Equally the folks who wrote dbus generally also know sweet fa about
writing a kernel and maintaining it for 25 years. Gtk is on its 3rd
completely incompatible instance (and has incompatibilities even within
major versions), Gnome is on its third major incompatible release -
closer would be to say at least the "second project with the same name",
and neither are as old as the kernel.

dbus is not an appropriate design for a kernel messaging layer for a
variety of reasons. That's not to say dbus shouldn't be able to use a
fast kernel messaging layer, or that one shouldn't exist.

dbus is basically a very large very specialized and somewhat flawed
policy engine on top of what should be simple messaging. The two need
splitting apart.

Abstract low level messaging layers are not a new concept. V7 unix had
one experimentally. It's about getting the separation right.
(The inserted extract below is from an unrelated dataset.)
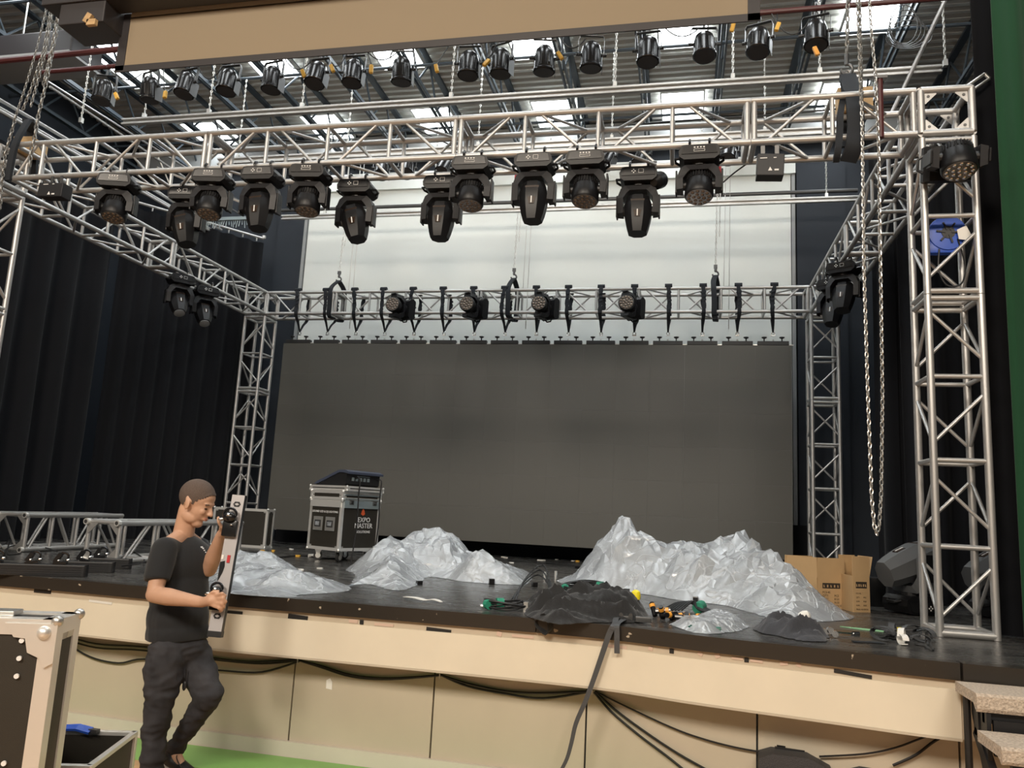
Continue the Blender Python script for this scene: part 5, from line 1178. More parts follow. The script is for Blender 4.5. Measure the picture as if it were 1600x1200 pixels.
# console case on wheels: near corner at px (528,862)
near = at_z(528.5, 861.5, ZS + .125); ang = math.atan2(.20, -.50)
lv = Vector((-.50, .215, 0)).normalized(); rv = Vector((.395, .92, 0)).normalized(); LW, RW, HH = .53, .60, .56
cc = near + lv * LW / 2 + rv * RW / 2
# local x along -lv (left face runs along x, facing -y'), local y along rv
case = empty('console_case', (cc.x, cc.y, ZS), (0, 0, math.atan2(-lv.y, -lv.x)), 'wheeled black road case with white EXPO MASTER lettering standing on the stage', 'road case')
mb = MB(); zb = .125
def shifted(obj_children_before, dz):
    for ch in case.children:
        if ch not in obj_children_before: ch.location.z += dz
before = list(case.children); road_case(case, LW, RW, HH, 'lid_black', .034); shifted(before, zb)
before = list(case.children); road_case(case, LW + .01, RW + .01, .10, 'lid_black', .030); shifted(before, zb + HH + .004)
before = list(case.children); road_case(case, LW + .10, RW - .02, .055, 'lid_black', .022); shifted(before, zb + HH + .108)
for sx in (-1, 1):
    for sy in (-1, 1): caster(case, sx * (LW / 2 - .09), sy * (RW / 2 - .10), .05, .5 * sx + .3 * sy)
for x in (-.10, .10): latch(case, (x, -RW / 2 - .004, zb + HH * .52), '-y', .155)
for y in (-.17, .19): latch(case, (LW / 2 + .004, y, zb + HH - .02), '+x', .10)
mb = MB(); 
for k in range(3): mb.box((LW / 2 + .012, 0, zb + HH + .02 + k * .045), (.012, RW - .05, .012))
mb.box((LW / 2 + .008, 0, zb + HH - .04), (.012, RW - .06, .085)); mb.build('rear_trim', 'steel_blue', case)
for x in (-1,):
    mb = MB(); mb.box((0, -RW / 2 - .006, zb + HH - .045), (LW - .02, .012, .07)); mb.build('front_trim', 'alu_edge', case)
MX = Matrix(((0, 0, 1, 0), (1, 0, 0, 0), (0, 1, 0, 0), (0, 0, 0, 1)))   # text facing +x
text_mesh('EXPO', .078, 'white_mark', case, Matrix.Translation((LW / 2 + .003, .05, zb + HH * .58)) @ MX)
text_mesh('MASTER', .078, 'white_mark', case, Matrix.Translation((LW / 2 + .003, .05, zb + HH * .46)) @ MX)
text_mesh('SOLUTIONS', .04, 'white_mark', case, Matrix.Translation((LW / 2 + .003, .05, zb + HH * .36)) @ MX)
bpy.context.view_layer.update()
mb = MB(); mb.prism([(.03 - .03, zb + HH * .74), (.03, zb + HH * .71), (.03 + .03, zb + HH * .74), (.05, zb + HH * .80), (.03, zb + HH * .86), (.01, zb + HH * .80)], LW / 2 - .002, LW / 2 + .002, 'x'); mb.build('flame_emblem', 'flame', case)
MF = Matrix(((1, 0, 0, 0), (0, 0, -1, 0), (0, 1, 0, 0), (0, 0, 0, 1)))
text_mesh('SOUND LED & DJ LIGHTING', .034, 'white_mark', case, Matrix.Translation((0, -RW / 2 - .0005 - .004, zb + HH * .74)) @ MF)
# mixer on the case
ztop = ZS + zb + HH + .108 + .055
mx = empty('lighting_console', (cc.x, cc.y, ztop + .001), (0, 0, math.atan2(-lv.y, -lv.x)), 'sloping blue grey lighting console standing on the wheeled road case', 'console')
mb = MB(); mb.prism([(-.24, .0), (-.24, .015), (-.20, .035), (.14, .165), (.22, .165), (.26, .15), (.25, .02), (.22, 0)], -.26, .26, 'y'); mb.build('body', 'black', mx)
mb = MB(); mb.prism([(-.27, .012), (-.22, .045), (.14, .18), (.24, .18), (.30, .16), (.30, .135), (.22, .15), (.14, .15), (-.20, .02)], -.275, .275, 'y'); mb.build('top_shell', 'mixer_blue', mx, True)
mb = MB(); 
for k in range(5): mb.box((.256, -.16 + .06 * k, .08), (.006, .035, .04))
mb.box((.257, .0, .115), (.004, .2, .008)); mb.build('rear_sockets', 'steel_blue', mx)
for k, yy in enumerate((-.13, .21)):
    mb = MB(); mb.tube(smoothpath([(.26, yy, .09), (.34, yy, .08), (.335, yy, -.10), (.325, yy + .02, -.45), (.32, yy - .02, -.85)], 5), .008, 6); mb.build('cable', 'cable', mx, True)
# black road case at the left in front of the rear tower
rb = at_z(412, 857, ZS); wB = .80; angB = .04
c2 = empty('road_case', (rb.x - wB / 2, rb.y + .10, ZS), (0, 0, angB), 'low black road case with aluminium edges beside the back left tower', 'road case')
road_case(c2, wB, .2, .515, 'lid_black', .032)
mb = MB(); mb.box((-.18, -.103, .36), (.05, .003, .025)); mb.box((-.17, -.103, .29), (.08, .003, .012)); mb.box((-.19, -.103, .25), (.03, .003, .012)); mb.build('stencil_mark', 'white_mark', c2)
mb = MB(); mb.box((-.12, -.06, .53), (.05, .03, .03)); mb.build('hinge', 'zinc', c2)
# tall flight case at the lower left
fr_ = Vector((-2.52, 2.90, 0)); th = .26; ux = Vector((-math.cos(th), -math.sin(th) * .35, 0)).normalized(); uy = Vector((-.35, .94, 0)).normalized()
ux = Vector((-uy.y, uy.x, 0))
WB, DB, HB = 1.1, .24, 1.2
ctr = fr_ + ux * WB / 2 + uy * DB / 2
c3 = empty('flight_case', (ctr.x, ctr.y, 0), (0, 0, math.atan2(-ux.y, -ux.x)), 'tall black flight case with aluminium edges at the lower left corner of the photo', 'flight case')
road_case(c3, WB, DB, HB, 'lid_black', .062)
before = None
mb = MB(); mb.box((.5 - .30, -DB / 2 - .001, HB - .20), (.20, .012, .15), bev=.004); dish = mb.build('handle_dish', 'lid_black', c3)
mb = MB(); mb.tube(smoothpath([(.13, -DB / 2 - .02, HB - .235), (.20, -DB / 2 - .03, HB - .225), (.29, -DB / 2 - .022, HB - .235)], 4), .012, 8); mb.build('handle', 'black_gloss', dish, True)
mb = MB()
for x, z in ((.34, HB - .085), (.34, HB - .155), (.34, HB - .225), (.225, HB - .085), (.225, HB - .22), (.14, HB - .085), (.34, .42), (.34, .53), (.225, .42), (.34, .64)):
    mb.cyl((x + .08, -DB / 2 + .002, z), (x + .08, -DB / 2 - .006, z), .010, n=12)
mb.build('rivet', 'white_mark', c3, True)
mb = MB(); mb.box((.2, -.02, HB + .012), (.30, .09, .02), bev=.004); mb.build('top_latch', 'zinc', c3)
mb = MB(); mb.prism([(WB / 2 - .20, HB - .015), (WB / 2 + .004, HB - .015), (WB / 2 + .004, HB - .17), (WB / 2 - .03, HB - .19), (WB / 2 - .055, HB - .15), (WB / 2 - .10, HB - .13), (WB / 2 - .115, HB - .075), (WB / 2 - .16, HB - .07)], -DB / 2 - .012, -DB / 2 - .006, 'y'); mb.ell((WB / 2 - .045, -DB / 2 - .01, HB - .05), .028, n=16, m=10); mb.build('corner_plate', 'alu_edge', c3, True)
# open trunk beside it
P0 = at_z(210, 1146, .45); vx = Vector((.33, -.94, 0)).normalized(); vy = Vector((-vx.y * -1, 0, 0))
side = Vector((.30, -.95, 0)).normalized(); bk = Vector((-.95, -.30, 0)).normalized()
WT, DT, HT = .46, .56, .45
ctr = P0 + bk * WT / 2 + side * DT / 2
c4 = empty('open_trunk', (ctr.x, ctr.y, 0), (0, 0, math.atan2(-bk.y, -bk.x)), 'open empty black trunk with aluminium rim between the flight case and the man', 'trunk')
for nm, c, s in (('side', (0, DT / 2 - .006, HT / 2), (WT, .012, HT)), ('side', (0, -DT / 2 + .006, HT / 2), (WT, .012, HT)), ('side', (WT / 2 - .006, 0, HT / 2), (.012, DT, HT)), ('side', (-WT / 2 + .006, 0, HT / 2), (.012, DT, HT)), ('bottom', (0, 0, .012), (WT, DT, .02))):
    mb = MB(); mb.box(c, s); mb.build(nm, 'lid_black', c4)
for c, s in (((0, DT / 2, HT), (WT + .02, .03, .022)), ((0, -DT / 2, HT), (WT + .02, .03, .022)), ((WT / 2, 0, HT), (.03, DT + .02, .022)), ((-WT / 2, 0, HT), (.03, DT + .02, .022)), ((WT / 2, DT / 2, HT / 2), (.03, .03, HT)), ((WT / 2, -DT / 2, HT / 2), (.03, .03, HT))):
    mb = MB(); mb.box(c, s, bev=.003); mb.build('rim', 'alu_edge', c4)
mb = MB(); mb.box((0, DT / 2 - .10, HT - .16), (WT - .03, .012, .06)); mb.box((0, 0, .22), (WT - .03, DT - .03, .02)); mb.build('lining', 'lining', c4)
mb = MB(); mb.cyl((.05, DT / 2 - .08, HT - .14), (WT / 2 - .03, DT / 2 - .08, HT - .14), .025, n=12); mb.build('foam_roll', 'plastic_grey', c4, True)
t = empty('blue_lid', at_z(130, 1141, .47), label='blue strap lying over the back rim of the open trunk', cat='strap'); mb = MB(); a = at_z(100, 1137, .475); b = at_z(142, 1142, .465); mb.strip([a, a.lerp(b, .5) + Vector((0, 0, .01)), b], (.2, .9, .2), .05, .012); mb.build('webbing', 'blue', t, world=True)
mb = MB(); mb.box(at_z(147, 1142, .465), (.05, .03, .02)); mb.build('buckle', 'steel_dark', t, world=True); t.name = 'blue_strap'

# ================================================================ SPARE TRUSS LYING ON THE STAGE
def lying(nr, axis, L, label, w_=.345):
    n_ = Vector((nr[0], nr[1], ZS + .026)); ax = Vector((*axis, 0)).normalized(); side_ = Vector((-ax.y, ax.x, 0))
    t = empty('spare_truss', n_, label=label, cat='truss'); box_truss(t, n_, ax, side_, (0, 0, 1), L, w_, [L * k / 4 for k in (1, 2, 3)], [], 0)
    for s0, zz in ((0, 0), (1, 0), (0, 1), (1, 1)):
        c = n_ + side_ * (w_ * s0) + Vector((0, 0, w_ * zz)) + ax * .004; mb = MB(); gusset(mb, c, side_ * (1 if s0 == 0 else -1), Vector((0, 0, -1 if zz else 1)), ax, .11, .006); mb.build('gusset_plate', 'alu', t, world=True)
        mb = MB(); mb.cyl(c - ax * .035, c + ax * .001, .029, n=12); q = mb.build('end_collar', 'alu_edge', t, True, world=True)
        mb = MB(); mb.cyl(c - ax * .037, c - ax * .034, .018, n=10); mb.v = [v - t.location for v in mb.v]; mb.build('bolt_hole', 'steel_dark', q)
    return t
lying((-5.02, 6.35), (.06, 1), 1.9, 'spare aluminium truss lying on the stage just left of the man')
lying((-6.50, 6.85), (-.02, 1), 1.45, 'spare aluminium truss lying on the stage at the left edge of the photo')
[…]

IMHO that probably involves getting the right people in the right place
together - dbus designers, MPI and realtime people, kernel folks and
possibly also some of the hardware messaging folk.

In filesystem terms

- stop writing a dbus only file system
- figure out what a messaging "vfs" looks like
- figure out what an clean low level kernel model looks like
- figure out what has to be where to put the policy in userspace

What might also be worth review is how much dbus traffic actually ought to
be an object store implemented say with tmpfs and inotify type
functionality (or extensions of that) so that you can
set/read/enumerate/get change notifications on properties.